The Corner

Politics & Policy

Ted Cruz’s Dilemma

Aside from Mike Pence, it is Ted Cruz whose political future is most immediately imperiled by the positions he has taken on Trump’s candidacy. 

The Texas senator had the bad timing — and bad judgment — to endorse Trump just two weeks ago after spurning him from the stage of the Republican convention in Cleveland. In the wake of Friday’s revelations, the politician who made a name for himself taking firm and principled stands on the issues, is considering retracting that endorsement. A person close to Cruz says he is “sickened by the current state of play” and “sincerely searching for a way to salvage a GOP majority.” To that end, says the source, “All the rules are out the window.”

Cruz on Friday condemned Trump’s 2005 remarks, unearthed in a videotape published by the Washington Post earlier that day, but did not withdraw his support or call on the Republican nominee to step aside, as many of his colleagues have done. “These comments are disturbing and inappropriate, there is simply no excuse for them” and “Every wife, mother, daughter — every person — deserves to be treated with dignity and respect. On Saturday evening, Cruz had yet to reach a conclusion about whether to rescind his support. 

Cruz’s positioning on Trump has been fraught from the outset — and it is one of the major strategic blunders of the political season.

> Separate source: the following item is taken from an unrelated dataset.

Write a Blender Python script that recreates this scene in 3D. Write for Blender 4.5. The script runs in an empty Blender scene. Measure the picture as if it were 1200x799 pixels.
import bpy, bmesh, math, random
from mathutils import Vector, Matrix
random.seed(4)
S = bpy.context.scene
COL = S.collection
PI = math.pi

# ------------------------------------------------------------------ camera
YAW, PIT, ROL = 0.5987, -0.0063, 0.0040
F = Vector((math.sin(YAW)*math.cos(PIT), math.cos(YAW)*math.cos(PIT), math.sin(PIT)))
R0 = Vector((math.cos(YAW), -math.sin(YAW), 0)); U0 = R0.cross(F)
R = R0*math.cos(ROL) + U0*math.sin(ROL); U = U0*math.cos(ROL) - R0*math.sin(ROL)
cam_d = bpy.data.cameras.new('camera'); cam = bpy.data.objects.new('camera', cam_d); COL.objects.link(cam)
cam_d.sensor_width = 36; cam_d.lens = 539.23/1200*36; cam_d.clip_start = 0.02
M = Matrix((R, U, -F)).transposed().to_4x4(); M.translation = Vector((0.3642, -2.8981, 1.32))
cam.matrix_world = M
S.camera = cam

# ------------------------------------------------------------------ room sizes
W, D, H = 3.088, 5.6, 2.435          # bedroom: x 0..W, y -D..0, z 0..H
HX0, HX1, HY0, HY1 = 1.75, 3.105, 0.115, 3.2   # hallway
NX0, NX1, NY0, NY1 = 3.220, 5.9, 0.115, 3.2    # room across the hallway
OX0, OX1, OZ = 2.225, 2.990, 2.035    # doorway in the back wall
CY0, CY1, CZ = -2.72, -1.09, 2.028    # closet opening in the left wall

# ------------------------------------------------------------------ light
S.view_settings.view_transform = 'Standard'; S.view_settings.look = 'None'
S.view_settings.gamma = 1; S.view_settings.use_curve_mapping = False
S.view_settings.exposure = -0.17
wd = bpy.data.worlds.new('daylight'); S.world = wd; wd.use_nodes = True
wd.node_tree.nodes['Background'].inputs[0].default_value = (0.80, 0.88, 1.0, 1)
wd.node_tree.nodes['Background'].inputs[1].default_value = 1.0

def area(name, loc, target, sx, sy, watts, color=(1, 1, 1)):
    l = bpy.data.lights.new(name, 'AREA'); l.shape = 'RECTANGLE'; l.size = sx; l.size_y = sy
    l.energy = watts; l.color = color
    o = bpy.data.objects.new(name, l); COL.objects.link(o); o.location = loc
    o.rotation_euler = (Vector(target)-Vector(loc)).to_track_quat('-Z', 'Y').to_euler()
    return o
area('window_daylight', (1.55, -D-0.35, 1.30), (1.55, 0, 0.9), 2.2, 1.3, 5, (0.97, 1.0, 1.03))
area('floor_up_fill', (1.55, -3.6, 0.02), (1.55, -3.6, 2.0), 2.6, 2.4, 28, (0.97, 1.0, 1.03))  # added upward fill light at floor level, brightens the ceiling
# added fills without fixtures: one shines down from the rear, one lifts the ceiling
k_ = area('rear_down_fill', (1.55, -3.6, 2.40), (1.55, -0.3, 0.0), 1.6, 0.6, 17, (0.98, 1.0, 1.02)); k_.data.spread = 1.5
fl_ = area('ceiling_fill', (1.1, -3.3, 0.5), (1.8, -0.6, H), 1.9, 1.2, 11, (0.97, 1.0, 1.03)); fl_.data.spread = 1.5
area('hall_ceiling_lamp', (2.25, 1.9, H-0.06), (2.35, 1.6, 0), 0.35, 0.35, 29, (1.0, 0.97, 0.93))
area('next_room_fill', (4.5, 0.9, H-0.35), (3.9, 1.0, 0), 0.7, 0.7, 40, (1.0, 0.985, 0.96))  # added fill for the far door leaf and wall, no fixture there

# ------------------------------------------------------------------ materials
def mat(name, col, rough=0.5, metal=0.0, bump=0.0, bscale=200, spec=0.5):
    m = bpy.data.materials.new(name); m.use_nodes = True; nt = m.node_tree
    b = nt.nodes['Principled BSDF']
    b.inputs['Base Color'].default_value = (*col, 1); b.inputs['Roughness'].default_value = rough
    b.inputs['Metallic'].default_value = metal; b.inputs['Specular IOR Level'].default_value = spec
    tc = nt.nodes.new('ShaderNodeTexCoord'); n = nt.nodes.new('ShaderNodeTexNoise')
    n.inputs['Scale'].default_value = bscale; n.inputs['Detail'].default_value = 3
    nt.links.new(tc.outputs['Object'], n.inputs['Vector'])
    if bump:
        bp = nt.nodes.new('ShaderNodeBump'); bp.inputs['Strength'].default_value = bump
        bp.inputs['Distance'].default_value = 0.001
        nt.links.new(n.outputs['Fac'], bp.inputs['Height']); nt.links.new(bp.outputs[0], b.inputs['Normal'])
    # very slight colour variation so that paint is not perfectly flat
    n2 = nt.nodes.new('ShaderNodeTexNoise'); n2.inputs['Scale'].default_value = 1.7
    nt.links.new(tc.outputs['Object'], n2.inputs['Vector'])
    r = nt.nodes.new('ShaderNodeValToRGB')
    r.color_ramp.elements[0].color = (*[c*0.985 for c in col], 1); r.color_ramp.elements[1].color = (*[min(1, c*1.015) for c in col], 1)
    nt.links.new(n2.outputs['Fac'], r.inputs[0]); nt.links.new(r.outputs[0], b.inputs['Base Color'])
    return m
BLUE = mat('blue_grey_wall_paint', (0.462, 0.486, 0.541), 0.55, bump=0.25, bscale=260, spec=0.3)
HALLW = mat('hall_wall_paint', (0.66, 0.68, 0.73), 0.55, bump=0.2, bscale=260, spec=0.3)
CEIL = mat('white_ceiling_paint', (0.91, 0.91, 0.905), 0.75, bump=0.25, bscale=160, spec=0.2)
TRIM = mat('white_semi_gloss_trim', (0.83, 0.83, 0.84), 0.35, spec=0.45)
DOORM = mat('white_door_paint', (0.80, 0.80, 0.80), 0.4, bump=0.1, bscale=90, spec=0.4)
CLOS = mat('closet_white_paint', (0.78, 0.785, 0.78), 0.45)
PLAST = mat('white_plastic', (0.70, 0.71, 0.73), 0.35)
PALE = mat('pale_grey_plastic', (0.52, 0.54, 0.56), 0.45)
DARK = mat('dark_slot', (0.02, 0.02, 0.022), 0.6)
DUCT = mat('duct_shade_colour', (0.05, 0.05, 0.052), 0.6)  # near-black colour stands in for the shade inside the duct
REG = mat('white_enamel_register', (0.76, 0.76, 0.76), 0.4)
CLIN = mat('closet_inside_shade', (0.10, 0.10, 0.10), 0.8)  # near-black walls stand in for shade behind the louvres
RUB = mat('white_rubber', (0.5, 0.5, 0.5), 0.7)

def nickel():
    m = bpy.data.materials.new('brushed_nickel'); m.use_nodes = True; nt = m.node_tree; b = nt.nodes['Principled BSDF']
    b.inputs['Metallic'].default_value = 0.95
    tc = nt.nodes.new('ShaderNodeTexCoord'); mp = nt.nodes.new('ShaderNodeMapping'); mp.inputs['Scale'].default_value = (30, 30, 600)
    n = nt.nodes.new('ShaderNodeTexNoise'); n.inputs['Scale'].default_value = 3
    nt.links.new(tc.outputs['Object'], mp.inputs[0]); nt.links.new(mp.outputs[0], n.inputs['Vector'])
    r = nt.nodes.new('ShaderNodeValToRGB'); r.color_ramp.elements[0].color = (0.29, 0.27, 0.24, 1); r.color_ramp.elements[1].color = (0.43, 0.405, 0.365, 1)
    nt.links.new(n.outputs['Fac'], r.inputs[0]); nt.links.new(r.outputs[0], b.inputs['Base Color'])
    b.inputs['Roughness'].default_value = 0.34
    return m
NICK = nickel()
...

After heaping praise on him early in the primary season, he left the campaign trail in May calling Trump a narcissist and a “pathological liar.” His decision to offer it in the first place was a practical one, opposed by the vast majority of his top aides. He offered it late last month under mounting pressure from top-dollar donors, who revolted after his convention speech in July, and grassroots activists in Texas who helped get him elected in 2012 and whom he feared might help mount a primary challenge against him in 2018. The fact that Trump had insulted his wife’s appearance, an eerie prelude of what was to come, and accused his father of playing a role in the assassination of JFK, made it more difficult for him to endorse with much grace. 

Now, he finds himself in an impossible position: Stick with a GOP nominee who seems to be intent on torpedoing the party, or reverse course once again and sacrifice once and for all a reputation for — or a perception of — being the man who stands on principle come what may.